Aliás, na Austrália, o treinador Franco Ferreiro não pode estar presente. O ex-jogador gaúcho nascido em Uruguaiana atuou no circuito entre 2001-12 e chegou a ser o número 53 do ranking de duplas. Mas, mesmo à distância, comemorou a conquista, que teve outro gaúcho ao lado de Rafel, Luiz Peniza. Este, nascido em outra cidade da Fronteira, Santana do Livramento, é o coordenador técnico geral da ADK Tennis, academia localizada em Itajaí-SC. É lá que Rafael treina. A academia tem dois ex-jogadores como seus diretores, o argentino Patricio Arnold, ex-número 1 do ranking juvenil, e o gaúcho Ivan Kley, um dos principais jogadores do Brasil nos anos 1980, e que, em duplas, atingiu a 56ª posição na ATP, além de disputar a Copa Davis em diversas oportunidades.
A vitória na Austrália colocou Rafael e Luisa na seleta lista de jogadores brasileiros que conseguiram vencer um Grand Slam, ao lado de nomes como Maria Esther Bueno e Gustavo Kuerten, e também Thomaz Koch, Marcelo Melo e Bruno Soares.
No último mês de novembro, quando Rafael Nadal e Casper Ruud realizaram um jogo-exibição para 10 mil pessoas em Belo Horizonte, Rafael Matos participou do jogo de duplas, que serviu como despedida de Bruno Soares. A partida ainda contou com a lenda americana Bob Bryan e com Marcelo Melo. Eu estive presente no Mineirinho e ouvi de Soares, dono de seis títulos de Grand Slam, que o futuro estava nas mãos do jogador gaúcho. Naquela mesma noite, conversei com Rafael sobre as palavras do ex-número 2 do ranking de duplas:
— Ele (Bruno) jogou a pressão pra mim. A carreira que eles (Bruno e Marcelo) têm, não vai ser fácil fazer a metade, mas espero fazer só um pouquinho do que eles fizeram, gigantes do nosso esporte. E ter esses caras como inspiração é imenso.
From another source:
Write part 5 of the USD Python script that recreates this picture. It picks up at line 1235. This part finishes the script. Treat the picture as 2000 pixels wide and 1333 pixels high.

São tenistas e pessoas incríveis que tive o prazer de conviver e tentar aprender um pouco — contou o agora campeão de mistas do Aberto da Austrália.
Que o esporte brasileiro saiba aproveitar Rafael Matos, Luisa Stefani, Bia Haddad Maia, Marcelo Melo, Thiago Monteiro, Marcelo Demoliner e Laura Pigossi, que hoje são nossos principais jogadores e exemplos para gerações, sejam elas de futuros tenistas ou apenas de admiradores do tênis. Os exemplos de superação, como o de Luisa, ou perseverança, como de Matos, ficarão para além dos troféus.